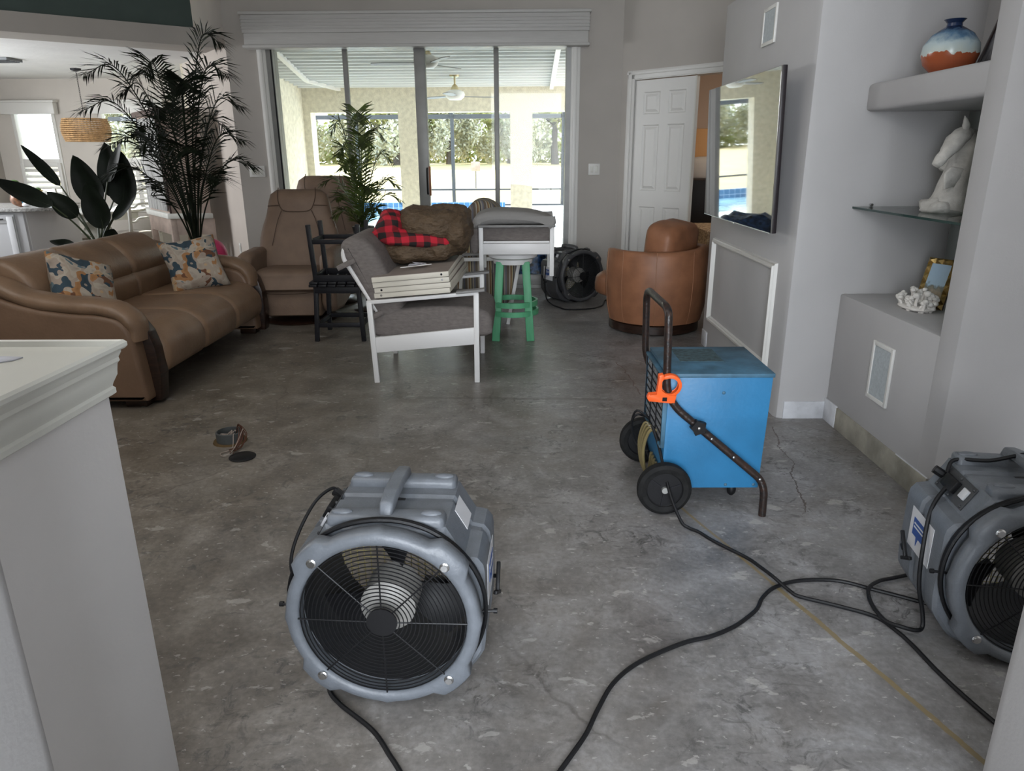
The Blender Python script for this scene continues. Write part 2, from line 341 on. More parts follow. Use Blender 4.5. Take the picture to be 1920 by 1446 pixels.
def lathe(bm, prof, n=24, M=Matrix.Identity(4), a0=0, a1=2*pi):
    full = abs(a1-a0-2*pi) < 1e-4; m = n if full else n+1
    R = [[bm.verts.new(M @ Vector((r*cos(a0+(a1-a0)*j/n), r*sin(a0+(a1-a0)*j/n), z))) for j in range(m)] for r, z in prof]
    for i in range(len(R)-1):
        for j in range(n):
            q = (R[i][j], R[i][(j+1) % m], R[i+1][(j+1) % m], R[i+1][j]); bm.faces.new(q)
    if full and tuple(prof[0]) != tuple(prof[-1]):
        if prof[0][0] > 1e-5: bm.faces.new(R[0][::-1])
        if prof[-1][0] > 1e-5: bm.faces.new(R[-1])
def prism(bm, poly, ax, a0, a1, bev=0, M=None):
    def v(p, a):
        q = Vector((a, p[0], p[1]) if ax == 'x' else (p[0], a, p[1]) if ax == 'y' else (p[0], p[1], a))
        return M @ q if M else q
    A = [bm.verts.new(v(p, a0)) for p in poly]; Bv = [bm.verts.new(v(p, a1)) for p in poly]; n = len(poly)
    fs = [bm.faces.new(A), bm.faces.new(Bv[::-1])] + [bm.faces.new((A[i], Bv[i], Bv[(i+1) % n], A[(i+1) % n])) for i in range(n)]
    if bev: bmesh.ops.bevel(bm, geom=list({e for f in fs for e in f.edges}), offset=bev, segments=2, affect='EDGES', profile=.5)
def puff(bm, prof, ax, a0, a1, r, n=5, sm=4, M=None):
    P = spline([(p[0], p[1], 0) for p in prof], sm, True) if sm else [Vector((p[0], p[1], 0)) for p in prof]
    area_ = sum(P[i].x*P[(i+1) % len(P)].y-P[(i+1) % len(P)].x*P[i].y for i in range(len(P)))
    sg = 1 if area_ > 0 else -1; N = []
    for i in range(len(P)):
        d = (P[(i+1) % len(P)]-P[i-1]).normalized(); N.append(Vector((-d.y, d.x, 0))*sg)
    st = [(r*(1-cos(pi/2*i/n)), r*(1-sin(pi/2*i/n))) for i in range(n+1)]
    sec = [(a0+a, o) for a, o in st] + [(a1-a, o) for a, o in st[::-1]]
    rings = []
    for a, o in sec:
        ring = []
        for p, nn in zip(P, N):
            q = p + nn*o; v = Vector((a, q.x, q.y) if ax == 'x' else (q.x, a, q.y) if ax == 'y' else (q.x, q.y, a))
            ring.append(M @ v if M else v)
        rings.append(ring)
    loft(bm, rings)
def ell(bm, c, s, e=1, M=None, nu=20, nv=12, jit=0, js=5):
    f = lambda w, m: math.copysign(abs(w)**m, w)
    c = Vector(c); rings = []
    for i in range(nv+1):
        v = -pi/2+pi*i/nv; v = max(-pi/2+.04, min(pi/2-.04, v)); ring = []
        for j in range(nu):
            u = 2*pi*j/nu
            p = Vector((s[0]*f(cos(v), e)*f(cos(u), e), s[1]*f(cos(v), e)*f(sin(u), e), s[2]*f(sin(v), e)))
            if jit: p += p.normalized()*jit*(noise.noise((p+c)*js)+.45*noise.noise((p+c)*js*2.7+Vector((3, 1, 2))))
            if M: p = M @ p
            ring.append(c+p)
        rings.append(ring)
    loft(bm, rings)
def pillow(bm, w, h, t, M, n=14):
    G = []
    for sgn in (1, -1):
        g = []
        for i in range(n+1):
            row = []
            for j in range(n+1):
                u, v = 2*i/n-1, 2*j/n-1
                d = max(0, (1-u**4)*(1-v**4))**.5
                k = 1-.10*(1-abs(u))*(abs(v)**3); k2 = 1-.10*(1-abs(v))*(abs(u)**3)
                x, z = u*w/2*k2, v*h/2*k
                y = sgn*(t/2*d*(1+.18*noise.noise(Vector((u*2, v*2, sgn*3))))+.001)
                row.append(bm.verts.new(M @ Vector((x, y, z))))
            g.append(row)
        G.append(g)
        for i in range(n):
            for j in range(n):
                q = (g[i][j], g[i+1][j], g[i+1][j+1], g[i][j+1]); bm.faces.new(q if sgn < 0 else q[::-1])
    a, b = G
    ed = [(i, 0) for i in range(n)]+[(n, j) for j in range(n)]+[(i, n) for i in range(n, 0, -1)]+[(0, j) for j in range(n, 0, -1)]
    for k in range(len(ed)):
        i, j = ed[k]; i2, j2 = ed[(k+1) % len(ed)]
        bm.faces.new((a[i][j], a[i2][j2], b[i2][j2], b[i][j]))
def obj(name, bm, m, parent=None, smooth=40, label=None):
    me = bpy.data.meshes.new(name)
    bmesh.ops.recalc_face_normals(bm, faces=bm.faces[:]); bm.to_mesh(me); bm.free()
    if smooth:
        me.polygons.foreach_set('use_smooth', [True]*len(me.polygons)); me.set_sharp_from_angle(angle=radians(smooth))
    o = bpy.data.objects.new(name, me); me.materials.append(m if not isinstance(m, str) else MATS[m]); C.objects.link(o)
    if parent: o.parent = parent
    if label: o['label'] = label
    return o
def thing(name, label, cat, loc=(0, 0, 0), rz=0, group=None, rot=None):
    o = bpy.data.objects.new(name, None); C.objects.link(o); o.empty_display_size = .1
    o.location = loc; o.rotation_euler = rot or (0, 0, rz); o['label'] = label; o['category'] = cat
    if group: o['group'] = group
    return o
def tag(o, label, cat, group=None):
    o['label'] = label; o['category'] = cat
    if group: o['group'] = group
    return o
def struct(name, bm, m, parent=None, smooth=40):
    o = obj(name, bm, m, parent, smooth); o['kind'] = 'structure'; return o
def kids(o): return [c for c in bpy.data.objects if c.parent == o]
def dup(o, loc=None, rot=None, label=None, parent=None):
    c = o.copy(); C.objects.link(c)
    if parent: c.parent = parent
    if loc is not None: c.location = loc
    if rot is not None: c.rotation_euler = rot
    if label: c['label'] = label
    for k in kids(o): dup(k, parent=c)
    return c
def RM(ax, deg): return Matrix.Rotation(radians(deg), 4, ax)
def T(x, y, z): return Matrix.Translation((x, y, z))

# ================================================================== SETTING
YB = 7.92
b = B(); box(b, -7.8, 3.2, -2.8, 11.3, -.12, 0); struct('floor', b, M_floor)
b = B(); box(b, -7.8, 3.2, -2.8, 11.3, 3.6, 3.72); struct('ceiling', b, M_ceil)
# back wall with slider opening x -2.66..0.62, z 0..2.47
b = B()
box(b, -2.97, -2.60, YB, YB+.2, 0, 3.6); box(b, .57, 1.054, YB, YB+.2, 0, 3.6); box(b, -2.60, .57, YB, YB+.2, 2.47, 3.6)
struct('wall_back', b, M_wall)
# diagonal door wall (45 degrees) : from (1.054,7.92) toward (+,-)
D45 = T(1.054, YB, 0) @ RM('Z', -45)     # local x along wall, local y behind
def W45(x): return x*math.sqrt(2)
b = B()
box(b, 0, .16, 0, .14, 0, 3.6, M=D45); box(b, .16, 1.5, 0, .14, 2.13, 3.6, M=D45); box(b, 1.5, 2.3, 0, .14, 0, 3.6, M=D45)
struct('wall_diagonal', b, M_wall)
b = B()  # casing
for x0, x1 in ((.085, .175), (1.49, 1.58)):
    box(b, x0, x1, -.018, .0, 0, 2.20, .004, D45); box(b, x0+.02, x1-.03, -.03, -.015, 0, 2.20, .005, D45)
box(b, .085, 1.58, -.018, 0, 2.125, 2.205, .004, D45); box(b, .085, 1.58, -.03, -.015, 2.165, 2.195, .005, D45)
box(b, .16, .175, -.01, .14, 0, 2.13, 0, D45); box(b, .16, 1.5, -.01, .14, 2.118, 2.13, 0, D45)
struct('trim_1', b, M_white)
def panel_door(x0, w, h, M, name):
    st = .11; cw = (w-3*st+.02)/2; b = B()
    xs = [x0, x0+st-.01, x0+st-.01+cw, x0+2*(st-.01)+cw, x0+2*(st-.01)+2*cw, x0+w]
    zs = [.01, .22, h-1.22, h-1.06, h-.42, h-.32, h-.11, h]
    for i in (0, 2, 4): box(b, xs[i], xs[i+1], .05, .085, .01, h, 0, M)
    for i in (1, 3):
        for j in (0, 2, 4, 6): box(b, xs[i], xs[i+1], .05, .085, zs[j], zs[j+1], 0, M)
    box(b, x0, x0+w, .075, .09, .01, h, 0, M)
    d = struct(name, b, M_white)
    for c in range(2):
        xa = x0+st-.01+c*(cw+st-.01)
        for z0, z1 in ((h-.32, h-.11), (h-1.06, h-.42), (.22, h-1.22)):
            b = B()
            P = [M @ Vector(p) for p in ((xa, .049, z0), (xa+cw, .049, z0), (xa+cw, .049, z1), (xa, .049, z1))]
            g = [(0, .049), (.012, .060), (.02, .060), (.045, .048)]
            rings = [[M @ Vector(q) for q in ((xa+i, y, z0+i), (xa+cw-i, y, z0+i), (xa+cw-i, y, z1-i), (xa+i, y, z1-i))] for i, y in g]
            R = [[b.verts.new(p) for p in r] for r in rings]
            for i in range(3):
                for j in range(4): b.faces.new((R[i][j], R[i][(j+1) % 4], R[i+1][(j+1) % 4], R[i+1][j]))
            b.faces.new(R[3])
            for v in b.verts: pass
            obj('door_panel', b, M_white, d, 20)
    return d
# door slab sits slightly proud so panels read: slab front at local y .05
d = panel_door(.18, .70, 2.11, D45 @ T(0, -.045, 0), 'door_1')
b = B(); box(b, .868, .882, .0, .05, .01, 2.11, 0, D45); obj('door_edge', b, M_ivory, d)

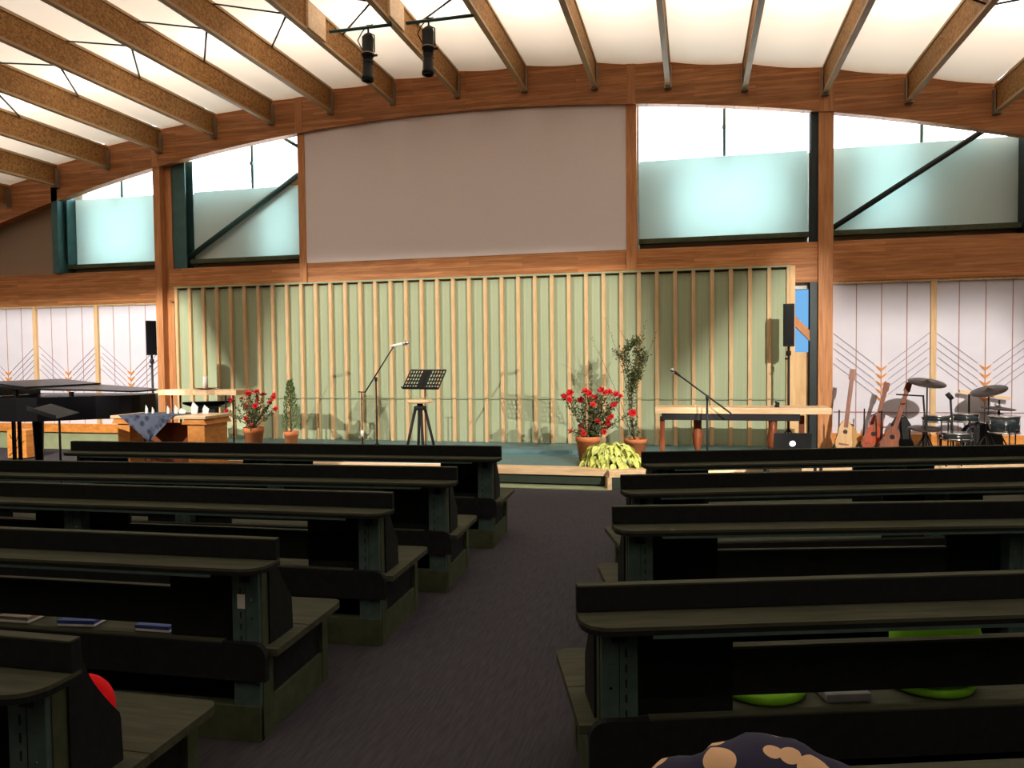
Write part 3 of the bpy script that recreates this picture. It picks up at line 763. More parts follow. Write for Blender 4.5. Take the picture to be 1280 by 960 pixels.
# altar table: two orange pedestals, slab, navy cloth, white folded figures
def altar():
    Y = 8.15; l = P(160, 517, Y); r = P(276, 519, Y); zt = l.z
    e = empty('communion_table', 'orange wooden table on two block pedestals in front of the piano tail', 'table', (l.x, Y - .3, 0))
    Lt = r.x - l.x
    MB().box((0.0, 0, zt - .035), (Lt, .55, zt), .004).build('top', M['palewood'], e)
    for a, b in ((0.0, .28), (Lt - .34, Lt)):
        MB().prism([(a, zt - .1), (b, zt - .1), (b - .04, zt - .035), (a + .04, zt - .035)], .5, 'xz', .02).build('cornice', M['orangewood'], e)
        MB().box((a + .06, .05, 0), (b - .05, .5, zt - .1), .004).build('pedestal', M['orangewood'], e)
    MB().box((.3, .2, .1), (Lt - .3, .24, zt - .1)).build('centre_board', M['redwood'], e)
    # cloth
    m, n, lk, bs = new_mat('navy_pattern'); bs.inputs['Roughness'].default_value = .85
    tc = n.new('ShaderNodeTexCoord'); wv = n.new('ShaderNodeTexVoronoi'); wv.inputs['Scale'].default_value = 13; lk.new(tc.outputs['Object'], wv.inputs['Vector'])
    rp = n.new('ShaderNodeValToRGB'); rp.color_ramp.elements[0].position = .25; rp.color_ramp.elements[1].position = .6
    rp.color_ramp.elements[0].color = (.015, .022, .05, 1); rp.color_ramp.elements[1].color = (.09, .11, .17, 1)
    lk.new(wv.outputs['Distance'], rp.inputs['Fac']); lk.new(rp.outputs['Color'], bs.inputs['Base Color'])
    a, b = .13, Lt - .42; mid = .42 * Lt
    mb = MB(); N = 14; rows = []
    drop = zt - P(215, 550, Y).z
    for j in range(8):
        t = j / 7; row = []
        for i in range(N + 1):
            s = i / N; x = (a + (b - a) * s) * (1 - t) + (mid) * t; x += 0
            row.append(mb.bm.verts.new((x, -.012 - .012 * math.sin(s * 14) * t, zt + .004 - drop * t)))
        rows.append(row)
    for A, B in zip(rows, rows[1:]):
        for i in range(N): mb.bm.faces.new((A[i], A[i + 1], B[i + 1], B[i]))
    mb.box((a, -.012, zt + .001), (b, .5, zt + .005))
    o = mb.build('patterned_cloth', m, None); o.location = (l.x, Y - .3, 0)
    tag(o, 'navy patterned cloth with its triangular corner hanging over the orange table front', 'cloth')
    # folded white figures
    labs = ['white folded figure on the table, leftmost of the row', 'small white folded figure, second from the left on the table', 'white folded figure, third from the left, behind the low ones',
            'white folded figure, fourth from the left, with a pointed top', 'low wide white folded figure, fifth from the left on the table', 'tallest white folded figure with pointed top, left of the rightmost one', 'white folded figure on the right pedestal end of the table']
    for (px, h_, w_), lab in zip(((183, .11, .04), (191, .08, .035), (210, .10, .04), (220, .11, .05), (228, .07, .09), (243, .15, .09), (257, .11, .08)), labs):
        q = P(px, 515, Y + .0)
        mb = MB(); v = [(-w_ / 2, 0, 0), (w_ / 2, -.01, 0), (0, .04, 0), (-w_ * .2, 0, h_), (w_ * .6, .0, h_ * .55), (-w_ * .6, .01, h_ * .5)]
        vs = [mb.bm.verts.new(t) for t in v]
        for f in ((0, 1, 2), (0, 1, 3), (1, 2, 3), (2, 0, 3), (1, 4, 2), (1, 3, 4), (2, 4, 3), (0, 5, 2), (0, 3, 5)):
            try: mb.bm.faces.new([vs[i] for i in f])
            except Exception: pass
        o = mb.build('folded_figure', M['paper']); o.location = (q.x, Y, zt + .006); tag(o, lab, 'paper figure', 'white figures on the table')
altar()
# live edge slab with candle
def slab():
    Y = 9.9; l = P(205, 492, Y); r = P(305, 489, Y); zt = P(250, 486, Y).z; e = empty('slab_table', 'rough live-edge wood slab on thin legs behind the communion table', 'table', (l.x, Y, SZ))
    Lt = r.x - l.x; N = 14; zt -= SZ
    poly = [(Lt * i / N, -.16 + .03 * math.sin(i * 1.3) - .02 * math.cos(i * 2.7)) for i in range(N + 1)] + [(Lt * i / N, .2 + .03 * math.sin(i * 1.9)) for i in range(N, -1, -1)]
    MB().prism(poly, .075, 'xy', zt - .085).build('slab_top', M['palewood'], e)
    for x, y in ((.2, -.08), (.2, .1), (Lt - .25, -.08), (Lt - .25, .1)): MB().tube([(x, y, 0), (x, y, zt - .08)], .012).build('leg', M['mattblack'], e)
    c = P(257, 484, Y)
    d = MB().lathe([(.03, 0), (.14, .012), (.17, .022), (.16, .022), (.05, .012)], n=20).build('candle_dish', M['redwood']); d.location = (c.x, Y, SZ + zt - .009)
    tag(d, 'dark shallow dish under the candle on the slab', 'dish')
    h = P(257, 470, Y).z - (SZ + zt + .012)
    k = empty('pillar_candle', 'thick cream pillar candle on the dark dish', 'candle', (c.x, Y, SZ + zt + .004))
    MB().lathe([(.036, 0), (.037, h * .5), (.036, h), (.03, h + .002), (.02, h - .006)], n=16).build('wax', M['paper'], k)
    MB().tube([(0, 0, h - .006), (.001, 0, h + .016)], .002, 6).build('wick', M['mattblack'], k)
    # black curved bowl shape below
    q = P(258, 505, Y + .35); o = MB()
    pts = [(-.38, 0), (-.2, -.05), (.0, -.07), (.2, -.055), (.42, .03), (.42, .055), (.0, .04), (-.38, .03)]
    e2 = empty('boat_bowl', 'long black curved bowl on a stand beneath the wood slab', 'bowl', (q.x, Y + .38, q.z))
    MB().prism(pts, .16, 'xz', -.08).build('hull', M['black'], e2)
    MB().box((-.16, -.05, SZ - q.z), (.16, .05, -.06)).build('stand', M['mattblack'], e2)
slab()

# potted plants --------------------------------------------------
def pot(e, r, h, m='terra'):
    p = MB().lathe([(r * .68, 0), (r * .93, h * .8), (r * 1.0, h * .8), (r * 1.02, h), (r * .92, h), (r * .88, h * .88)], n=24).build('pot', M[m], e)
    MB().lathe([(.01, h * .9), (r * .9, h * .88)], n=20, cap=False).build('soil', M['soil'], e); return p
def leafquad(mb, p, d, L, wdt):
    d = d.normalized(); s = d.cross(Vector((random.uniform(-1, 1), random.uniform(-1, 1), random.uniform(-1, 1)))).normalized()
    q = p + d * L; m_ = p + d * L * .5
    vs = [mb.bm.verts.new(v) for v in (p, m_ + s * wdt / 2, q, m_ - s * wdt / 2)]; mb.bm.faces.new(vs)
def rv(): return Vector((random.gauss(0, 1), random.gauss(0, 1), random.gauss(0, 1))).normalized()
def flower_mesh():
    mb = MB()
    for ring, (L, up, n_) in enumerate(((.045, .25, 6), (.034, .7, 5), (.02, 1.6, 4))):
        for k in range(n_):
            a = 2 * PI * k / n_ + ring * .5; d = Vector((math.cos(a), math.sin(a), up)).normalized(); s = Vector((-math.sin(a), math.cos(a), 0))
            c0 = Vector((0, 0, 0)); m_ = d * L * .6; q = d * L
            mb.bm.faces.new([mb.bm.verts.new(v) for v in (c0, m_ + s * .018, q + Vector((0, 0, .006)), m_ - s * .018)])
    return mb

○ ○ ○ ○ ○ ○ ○

-- OBJECTIVE --
Return each line among the entries that holds the word "parts".

-- ANSWER FOR THE TASK --
The Blender Python script for this scene continues. Write part 2, from line 341 on. More parts follow. Use Blender 4.5. Take the picture to be 1920 by 1446 pixels.
Write part 3 of the bpy script that recreates this picture. It picks up at line 763. More parts follow. Write for Blender 4.5. Take the picture to be 1280 by 960 pixels.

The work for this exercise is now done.